• **Do this**
Reproduce, word for word, every line from the first one down to the line containing "shrub('yellow_green_hedge', 'yellow-green rounded", and nothing else.

::: Dataset section

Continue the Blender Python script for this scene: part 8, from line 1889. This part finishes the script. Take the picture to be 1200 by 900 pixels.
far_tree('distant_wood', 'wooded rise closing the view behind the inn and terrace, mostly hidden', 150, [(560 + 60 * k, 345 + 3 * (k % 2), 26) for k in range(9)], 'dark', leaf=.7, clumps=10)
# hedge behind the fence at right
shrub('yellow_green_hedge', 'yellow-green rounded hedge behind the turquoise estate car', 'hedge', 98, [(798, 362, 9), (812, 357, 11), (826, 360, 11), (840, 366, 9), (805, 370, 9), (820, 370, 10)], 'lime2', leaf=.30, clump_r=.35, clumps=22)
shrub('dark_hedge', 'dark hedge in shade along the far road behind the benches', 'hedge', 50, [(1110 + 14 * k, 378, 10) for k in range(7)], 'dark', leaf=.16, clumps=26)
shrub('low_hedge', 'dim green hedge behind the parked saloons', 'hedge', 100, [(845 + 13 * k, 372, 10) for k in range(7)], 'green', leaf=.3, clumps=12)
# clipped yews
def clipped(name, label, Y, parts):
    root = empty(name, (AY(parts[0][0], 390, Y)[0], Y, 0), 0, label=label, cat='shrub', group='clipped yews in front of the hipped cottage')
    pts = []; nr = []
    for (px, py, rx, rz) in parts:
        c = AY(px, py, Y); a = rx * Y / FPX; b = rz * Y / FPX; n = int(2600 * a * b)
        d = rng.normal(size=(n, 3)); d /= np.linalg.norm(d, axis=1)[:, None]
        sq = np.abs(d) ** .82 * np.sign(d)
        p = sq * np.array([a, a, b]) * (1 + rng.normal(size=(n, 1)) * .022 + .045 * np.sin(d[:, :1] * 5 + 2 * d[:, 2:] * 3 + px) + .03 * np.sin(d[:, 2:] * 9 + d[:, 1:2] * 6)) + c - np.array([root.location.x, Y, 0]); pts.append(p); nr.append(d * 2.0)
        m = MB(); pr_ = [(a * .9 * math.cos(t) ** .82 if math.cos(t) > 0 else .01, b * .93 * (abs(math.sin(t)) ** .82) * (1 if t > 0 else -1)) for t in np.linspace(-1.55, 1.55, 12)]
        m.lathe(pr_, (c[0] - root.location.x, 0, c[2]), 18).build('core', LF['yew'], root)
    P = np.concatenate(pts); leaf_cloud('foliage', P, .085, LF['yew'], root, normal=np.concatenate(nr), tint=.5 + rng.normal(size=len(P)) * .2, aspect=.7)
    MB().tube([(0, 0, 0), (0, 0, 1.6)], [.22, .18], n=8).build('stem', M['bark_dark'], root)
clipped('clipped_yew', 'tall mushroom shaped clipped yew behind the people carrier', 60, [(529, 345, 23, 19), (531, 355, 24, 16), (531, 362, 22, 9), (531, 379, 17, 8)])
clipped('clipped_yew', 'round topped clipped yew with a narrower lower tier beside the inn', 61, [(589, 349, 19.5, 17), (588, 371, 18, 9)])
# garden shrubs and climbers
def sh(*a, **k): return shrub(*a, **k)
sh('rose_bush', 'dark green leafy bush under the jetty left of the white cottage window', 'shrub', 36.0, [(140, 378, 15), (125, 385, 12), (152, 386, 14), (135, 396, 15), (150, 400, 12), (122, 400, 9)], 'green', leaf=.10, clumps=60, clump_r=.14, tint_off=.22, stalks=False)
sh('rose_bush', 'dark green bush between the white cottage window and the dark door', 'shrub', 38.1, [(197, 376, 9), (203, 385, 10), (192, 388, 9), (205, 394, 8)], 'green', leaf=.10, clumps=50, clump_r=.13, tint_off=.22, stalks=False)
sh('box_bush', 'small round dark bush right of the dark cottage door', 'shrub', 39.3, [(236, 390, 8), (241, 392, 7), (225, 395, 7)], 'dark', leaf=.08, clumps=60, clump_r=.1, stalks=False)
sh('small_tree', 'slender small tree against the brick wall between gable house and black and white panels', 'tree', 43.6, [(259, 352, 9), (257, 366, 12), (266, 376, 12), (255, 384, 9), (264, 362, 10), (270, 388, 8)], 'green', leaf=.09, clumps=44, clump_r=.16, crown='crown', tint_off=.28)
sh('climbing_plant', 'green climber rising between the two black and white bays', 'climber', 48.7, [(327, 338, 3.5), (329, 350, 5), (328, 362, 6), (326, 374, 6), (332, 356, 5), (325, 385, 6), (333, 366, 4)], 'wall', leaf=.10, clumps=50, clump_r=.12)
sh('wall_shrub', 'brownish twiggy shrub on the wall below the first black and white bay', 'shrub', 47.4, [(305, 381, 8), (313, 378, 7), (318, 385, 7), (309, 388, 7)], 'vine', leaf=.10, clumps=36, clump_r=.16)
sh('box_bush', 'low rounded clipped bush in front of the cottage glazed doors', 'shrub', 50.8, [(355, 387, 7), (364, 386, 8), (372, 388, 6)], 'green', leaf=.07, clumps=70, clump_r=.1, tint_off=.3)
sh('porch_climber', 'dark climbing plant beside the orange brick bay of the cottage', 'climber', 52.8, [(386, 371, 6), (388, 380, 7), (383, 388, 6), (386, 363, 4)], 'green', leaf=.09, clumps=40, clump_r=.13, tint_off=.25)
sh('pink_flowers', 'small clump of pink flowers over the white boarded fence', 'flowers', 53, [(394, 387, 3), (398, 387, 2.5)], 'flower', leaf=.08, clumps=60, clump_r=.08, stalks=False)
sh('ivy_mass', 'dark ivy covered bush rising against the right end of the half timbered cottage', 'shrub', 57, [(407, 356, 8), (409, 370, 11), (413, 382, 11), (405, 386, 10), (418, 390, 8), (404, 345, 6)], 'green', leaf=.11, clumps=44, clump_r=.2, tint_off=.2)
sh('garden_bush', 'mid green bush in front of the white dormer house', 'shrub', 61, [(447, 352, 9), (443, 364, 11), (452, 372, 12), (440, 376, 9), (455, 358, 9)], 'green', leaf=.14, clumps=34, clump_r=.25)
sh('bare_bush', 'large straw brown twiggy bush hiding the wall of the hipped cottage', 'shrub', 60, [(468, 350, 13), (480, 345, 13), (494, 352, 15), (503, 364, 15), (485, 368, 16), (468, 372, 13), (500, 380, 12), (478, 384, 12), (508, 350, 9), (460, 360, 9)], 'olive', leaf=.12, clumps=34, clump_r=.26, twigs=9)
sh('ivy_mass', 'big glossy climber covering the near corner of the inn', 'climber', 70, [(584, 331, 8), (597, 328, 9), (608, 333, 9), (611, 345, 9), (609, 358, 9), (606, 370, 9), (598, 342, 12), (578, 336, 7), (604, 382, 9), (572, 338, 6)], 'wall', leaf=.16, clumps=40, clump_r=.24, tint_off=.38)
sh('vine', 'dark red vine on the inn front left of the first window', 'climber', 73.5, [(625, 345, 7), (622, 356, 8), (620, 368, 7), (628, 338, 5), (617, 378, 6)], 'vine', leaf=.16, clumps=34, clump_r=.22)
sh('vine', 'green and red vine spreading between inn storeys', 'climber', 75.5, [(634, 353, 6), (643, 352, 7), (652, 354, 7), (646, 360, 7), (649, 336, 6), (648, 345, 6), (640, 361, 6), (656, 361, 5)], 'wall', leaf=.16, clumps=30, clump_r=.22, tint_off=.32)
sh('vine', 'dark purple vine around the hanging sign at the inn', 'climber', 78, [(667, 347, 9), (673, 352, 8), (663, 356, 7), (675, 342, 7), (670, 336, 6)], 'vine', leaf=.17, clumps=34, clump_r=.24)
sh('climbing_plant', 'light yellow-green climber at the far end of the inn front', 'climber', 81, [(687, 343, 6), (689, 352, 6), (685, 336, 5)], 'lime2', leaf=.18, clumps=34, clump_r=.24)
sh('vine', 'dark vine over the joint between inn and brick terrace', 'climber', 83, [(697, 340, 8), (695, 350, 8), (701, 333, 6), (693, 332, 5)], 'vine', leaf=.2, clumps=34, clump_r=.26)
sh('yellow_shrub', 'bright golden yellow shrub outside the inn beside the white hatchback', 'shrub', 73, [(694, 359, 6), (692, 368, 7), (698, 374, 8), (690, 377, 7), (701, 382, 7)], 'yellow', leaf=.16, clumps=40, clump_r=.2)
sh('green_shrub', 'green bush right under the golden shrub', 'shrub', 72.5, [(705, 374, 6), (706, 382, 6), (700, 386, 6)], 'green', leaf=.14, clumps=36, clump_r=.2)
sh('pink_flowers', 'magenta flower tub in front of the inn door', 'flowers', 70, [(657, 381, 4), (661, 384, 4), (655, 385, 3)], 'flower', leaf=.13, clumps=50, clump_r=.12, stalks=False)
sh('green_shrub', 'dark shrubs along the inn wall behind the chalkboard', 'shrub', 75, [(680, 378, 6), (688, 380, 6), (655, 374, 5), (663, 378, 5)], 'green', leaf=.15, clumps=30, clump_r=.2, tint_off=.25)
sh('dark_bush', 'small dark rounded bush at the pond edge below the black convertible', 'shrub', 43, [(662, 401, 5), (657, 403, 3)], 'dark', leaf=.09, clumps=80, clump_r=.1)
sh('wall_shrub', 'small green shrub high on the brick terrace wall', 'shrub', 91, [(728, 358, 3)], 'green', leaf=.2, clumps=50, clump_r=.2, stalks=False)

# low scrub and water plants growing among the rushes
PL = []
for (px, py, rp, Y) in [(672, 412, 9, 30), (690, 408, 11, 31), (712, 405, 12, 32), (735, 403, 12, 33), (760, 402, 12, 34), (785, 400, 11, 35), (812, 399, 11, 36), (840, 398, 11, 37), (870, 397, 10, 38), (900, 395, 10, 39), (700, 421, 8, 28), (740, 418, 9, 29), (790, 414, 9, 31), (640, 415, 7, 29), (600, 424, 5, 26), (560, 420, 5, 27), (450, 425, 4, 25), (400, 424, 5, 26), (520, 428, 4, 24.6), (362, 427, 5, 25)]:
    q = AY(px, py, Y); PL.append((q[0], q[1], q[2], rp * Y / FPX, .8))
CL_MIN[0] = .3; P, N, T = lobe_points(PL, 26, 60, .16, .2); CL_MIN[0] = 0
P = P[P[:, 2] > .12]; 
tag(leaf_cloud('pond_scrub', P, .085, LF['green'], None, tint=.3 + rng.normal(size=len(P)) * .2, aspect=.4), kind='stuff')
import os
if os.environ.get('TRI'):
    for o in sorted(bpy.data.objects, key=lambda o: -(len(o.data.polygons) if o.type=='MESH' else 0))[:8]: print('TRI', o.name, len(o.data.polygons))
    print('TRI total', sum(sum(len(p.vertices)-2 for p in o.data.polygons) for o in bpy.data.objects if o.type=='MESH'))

::::::

• **Finished task**
Continue the Blender Python script for this scene: part 8, from line 1889. This part finishes the script. Take the picture to be 1200 by 900 pixels.
far_tree('distant_wood', 'wooded rise closing the view behind the inn and terrace, mostly hidden', 150, [(560 + 60 * k, 345 + 3 * (k % 2), 26) for k in range(9)], 'dark', leaf=.7, clumps=10)
# hedge behind the fence at right
shrub('yellow_green_hedge', 'yellow-green rounded hedge behind the turquoise estate car', 'hedge', 98, [(798, 362, 9), (812, 357, 11), (826, 360, 11), (840, 366, 9), (805, 370, 9), (820, 370, 10)], 'lime2', leaf=.30, clump_r=.35, clumps=22)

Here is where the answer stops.